Mortgage rates managed to hold in line with 2017's lowest levels for a 2nd day, even though underlying bond markets suggested a move higher.  That means the prices of mortgage-backed-securities (MBS--the bonds that dictate mortgage rates) were lower.  When MBS prices are lower, it means investors are paying lenders less to buy mortgages.  Lenders then raise rates to entice investor demand.  

If the nuts and bolts underlying the mortgage rate market suggested a move higher, why were rates able to hold their ground?  The first part of this answer is that we're not talking about huge amounts of movement in bond markets.  US Treasuries did experience a fair amount of weakness, but MBS held their ground better by comparison.  

Beyond that, lenders were holding something back yesterday, which is entirely common when bond markets make a big move to the best levels of the year with high-risk events less than 48 hours away.  Not only do lenders want to be sure the gains are maintained, but they're also generally more cautious about making big adjustments ahead of high-risk events.  

The events in question will start hitting first thing in the morning, so if you're reading this on Wednesday afternoon and still have the ability to lock, you would be doing so at the lowest rates in nearly 8 months.  Tomorrow's high-risk events certainly could push rates even lower, but there's an equal chance that rates will be heading higher.  In either case, the moves are likely to be bigger than average over the next 2 days.

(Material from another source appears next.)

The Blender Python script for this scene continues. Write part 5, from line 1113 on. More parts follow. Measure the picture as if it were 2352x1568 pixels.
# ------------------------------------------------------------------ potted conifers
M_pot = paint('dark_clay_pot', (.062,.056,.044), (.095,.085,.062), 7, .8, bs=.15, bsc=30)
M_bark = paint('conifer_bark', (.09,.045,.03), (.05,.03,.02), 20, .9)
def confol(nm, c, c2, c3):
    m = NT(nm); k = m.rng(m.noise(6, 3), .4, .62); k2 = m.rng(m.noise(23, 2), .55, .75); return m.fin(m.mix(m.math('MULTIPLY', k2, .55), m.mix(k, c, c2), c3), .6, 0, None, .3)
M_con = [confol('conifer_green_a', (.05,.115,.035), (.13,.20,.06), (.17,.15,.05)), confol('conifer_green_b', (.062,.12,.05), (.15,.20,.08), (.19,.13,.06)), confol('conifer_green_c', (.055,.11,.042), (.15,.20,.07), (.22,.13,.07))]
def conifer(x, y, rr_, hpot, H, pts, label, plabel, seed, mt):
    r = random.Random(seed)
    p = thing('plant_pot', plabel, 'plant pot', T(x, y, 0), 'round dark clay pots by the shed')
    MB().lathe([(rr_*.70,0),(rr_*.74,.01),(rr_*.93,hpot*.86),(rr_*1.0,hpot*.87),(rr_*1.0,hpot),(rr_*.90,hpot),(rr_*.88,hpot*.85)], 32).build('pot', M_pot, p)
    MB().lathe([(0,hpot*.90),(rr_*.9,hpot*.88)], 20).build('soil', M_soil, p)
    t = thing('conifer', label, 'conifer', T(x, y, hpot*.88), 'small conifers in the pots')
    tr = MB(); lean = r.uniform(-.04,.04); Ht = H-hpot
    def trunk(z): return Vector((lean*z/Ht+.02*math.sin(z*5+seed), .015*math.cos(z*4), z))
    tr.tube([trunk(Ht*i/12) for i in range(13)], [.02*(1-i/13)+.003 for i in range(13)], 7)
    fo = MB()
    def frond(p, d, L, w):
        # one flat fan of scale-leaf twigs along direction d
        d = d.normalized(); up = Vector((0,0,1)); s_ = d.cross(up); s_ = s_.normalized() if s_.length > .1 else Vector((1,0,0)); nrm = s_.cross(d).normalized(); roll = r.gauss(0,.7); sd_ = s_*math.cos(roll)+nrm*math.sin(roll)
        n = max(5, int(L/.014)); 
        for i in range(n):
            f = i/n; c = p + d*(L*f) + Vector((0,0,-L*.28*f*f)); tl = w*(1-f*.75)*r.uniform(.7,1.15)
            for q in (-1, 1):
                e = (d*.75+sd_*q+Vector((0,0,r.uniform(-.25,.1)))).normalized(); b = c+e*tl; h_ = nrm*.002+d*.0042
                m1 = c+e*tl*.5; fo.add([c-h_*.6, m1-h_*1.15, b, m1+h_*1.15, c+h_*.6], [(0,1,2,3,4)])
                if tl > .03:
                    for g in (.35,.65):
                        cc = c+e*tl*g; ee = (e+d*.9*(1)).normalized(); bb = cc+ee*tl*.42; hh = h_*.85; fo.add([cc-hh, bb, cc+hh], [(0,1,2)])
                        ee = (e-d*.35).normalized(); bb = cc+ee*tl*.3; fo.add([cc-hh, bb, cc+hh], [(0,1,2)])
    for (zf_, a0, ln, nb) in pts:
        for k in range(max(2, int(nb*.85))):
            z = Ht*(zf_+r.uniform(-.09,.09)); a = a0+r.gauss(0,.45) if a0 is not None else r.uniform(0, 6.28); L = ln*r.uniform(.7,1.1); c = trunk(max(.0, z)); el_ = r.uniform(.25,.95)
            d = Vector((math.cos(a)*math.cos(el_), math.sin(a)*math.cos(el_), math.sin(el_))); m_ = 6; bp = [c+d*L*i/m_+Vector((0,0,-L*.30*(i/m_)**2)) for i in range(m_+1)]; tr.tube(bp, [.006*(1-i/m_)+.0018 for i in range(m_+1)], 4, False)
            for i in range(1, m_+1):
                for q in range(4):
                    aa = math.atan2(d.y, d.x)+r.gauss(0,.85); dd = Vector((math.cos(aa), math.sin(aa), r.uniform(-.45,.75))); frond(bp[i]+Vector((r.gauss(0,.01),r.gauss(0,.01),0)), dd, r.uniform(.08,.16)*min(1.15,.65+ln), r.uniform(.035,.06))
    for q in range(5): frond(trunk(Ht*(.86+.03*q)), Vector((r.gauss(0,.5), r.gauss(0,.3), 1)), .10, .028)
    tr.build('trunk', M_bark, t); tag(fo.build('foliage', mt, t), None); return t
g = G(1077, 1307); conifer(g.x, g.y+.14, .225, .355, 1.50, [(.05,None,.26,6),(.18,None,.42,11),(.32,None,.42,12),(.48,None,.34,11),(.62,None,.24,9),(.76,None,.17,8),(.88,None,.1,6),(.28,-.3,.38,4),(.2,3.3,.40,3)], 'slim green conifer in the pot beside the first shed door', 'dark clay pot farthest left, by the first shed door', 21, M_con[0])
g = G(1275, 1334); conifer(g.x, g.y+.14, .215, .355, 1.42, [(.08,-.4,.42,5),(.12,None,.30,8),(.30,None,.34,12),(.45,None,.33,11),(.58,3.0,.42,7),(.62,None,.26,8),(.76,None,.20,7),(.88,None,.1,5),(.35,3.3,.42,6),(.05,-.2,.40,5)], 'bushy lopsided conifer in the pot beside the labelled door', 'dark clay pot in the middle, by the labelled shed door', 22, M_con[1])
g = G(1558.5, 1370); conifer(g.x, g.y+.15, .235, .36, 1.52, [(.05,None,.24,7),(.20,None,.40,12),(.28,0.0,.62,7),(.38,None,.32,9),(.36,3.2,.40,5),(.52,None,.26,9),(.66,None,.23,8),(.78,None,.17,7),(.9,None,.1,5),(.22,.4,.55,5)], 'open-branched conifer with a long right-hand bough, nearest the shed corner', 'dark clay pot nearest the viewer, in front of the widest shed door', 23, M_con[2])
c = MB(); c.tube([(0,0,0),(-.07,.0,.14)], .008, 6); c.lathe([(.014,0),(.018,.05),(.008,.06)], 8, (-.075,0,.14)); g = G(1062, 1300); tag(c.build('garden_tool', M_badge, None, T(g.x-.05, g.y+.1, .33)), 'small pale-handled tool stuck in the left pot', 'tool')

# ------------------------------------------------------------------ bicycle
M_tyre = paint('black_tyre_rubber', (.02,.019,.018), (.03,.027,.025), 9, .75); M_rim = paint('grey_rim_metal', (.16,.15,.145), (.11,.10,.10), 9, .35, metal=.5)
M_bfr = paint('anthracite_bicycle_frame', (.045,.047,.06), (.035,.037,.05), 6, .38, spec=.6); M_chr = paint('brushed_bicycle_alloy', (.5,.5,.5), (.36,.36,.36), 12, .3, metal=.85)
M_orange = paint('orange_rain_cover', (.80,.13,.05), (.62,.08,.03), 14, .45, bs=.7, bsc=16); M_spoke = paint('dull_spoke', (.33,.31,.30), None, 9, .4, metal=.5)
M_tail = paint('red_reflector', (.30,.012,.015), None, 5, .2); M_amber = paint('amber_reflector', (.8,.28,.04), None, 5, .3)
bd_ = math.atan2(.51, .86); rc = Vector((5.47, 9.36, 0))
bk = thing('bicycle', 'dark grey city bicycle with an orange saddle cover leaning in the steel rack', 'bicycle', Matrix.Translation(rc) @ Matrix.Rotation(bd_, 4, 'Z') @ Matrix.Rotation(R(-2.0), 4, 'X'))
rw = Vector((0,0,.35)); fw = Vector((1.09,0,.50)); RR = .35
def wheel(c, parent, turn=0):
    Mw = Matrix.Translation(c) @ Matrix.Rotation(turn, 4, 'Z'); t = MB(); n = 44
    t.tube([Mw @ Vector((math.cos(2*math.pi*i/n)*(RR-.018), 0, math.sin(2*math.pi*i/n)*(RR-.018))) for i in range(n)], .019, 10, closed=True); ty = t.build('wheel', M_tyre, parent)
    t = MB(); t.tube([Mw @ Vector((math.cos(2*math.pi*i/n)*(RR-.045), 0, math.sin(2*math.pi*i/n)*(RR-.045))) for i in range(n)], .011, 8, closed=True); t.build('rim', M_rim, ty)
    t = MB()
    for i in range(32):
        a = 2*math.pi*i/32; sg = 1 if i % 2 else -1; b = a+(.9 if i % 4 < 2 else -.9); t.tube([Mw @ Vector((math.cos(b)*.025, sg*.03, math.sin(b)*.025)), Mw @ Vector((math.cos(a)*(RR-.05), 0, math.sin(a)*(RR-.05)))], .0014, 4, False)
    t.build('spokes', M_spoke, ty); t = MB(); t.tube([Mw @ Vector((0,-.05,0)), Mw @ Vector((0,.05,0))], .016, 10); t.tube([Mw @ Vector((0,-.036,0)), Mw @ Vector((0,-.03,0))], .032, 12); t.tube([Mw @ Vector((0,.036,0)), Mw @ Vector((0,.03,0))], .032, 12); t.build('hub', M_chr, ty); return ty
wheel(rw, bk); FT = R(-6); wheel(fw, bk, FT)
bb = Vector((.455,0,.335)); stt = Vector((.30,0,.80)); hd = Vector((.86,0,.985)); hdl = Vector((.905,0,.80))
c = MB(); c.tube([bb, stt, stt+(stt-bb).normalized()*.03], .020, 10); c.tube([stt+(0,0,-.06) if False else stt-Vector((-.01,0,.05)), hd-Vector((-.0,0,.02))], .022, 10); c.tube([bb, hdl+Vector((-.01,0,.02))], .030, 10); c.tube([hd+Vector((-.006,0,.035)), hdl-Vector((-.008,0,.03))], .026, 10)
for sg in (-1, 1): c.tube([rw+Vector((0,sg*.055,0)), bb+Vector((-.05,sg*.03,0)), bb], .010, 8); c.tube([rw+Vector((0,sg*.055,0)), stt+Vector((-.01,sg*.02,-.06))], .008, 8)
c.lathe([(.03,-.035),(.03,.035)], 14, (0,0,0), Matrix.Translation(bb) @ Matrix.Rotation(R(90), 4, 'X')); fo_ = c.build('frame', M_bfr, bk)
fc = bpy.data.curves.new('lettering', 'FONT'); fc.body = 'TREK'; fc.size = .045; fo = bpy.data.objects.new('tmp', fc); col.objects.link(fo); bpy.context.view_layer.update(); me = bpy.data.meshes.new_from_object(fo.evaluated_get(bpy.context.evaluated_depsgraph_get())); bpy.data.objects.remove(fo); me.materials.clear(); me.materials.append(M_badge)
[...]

Loan Originator Perspective

Bond markets and investors both warily waited today for James Comey's Thursday testimony. My rate sheets were virtually identical with Tuesday's. At this point, I think bond buyers have "bought the rumor", the question now is whether they'll "sell the news" when Comey actually appears. It would take monumental shocks to further spook markets (improve rates), but that doesn't mean they aren't on tap. I see more downside than upside to floating here, think we're ripe for a pullback to higher rates if the smoke from Comey's appearance doesn't lead to a fire.  -Ted Rood, Senior Originator

Busy day tomorrow with potential tape bombs that can come at any time.  With this huge unknown, my clients are favoring locking in today at current pricing.  We have had some nice gains recently, so i think if you are within 30 days of closing, you should strongly consider locking in today.  -Victor Burek, Churchill Mortgage


Today's Most Prevalent Rates

  • 30YR FIXED - 3.875-4.00%
  • FHA/VA - 3.5-3.75% 
  • 15 YEAR FIXED - 3.125-3.25%
  • 5 YEAR ARMS -  2.75 - 3.25% depending on the lender


Ongoing Lock/Float Considerations

  • Investors were relatively convinced that the decades-long trend toward lower rates had been permanently reversed after Trump became president, but such a conclusion would require YEARS to truly confirm

  • Instead of continuing higher in 2017, rates instead formed a narrow, sideways range, and held inside until April.  Investor perceptions are shifting such that fiscal reforms and other policy developments will need to live up to expectations in order to push rates higher.  Geopolitical risks would also need to avoid flaring up (more than they already have)
     
  • For the first time since the election, we're in a rate environment where you wouldn't be crazy not to lock at every little opportunity/improvement.  Until/unless it's broken, the highest rates of early-2017 mark the ceiling, and we're now waiting to see how much lower we can go from here.
     
  • Rates discussed refer to the most frequently-quoted, conforming, conventional 30yr fixed rate for top tier borrowers among average to well-priced lenders.  The rates generally assume little-to-no origination or discount except as noted when applicable.  Rates appearing on this page are "effective rates" that take day-to-day changes in upfront costs into consideration.